Louis Conard (Volume 1p. 28).

21. AU MÊME.
[Rouen], vendredi 22 septembre [1837].

Je désirerais bien savoir, maître sot, pourquoi depuis si longtemps on n’a pas eu de vos nouvelles ? si c’est une farce, mâtin, elle n’est guère bonne et moi, en revanche, je vais te donner des miennes. Or donc, il est huit heures [du] matin et il y a deux heures que je suis débarqué de Paris. J’ai d’abord été à Trouville, puis de là à Nogent, et de Nogent me voici t’écrivant sur mon tapis vert. Tu me feras penser la première fois à te donner une relation très détaillée de mon voyage au Paraclet, ancienne demeure de la grosse Héloïse et de maître Abailard, espèce de bourru et d’imbécile qui n’a gagné à tous ses amours que d’avoir un testicule de moins.

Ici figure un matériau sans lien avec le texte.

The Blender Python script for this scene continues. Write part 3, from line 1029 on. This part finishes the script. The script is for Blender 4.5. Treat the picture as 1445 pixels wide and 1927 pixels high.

Or notre cher philosophe du XIIe siècle n’était plus c… Aie soin de me faire souvenir de ma promesse ; il ne nous reste plus que peu de jours pour arriver au capout des vacances. Je vais les employer à travailler vigoureusement, pour en finir avec deux choses dont l’une m’embête et la deuxième m’amuse, c’est mon esquisse très longue sur la Lutte du sacerdoce et de l’empire[1]. Chéruel en partant m’avait dit : avec le plan que vous avez formé il vous faudra au moins deux mois, et je n’ai presque rien fait. En 8 jours cependant la besogne sera bâclée.

Adieu, vieux, tout à toi et à ceux qui t’entourent.


  1. Voir Œuvres de jeunesse inédites, III, p. 319.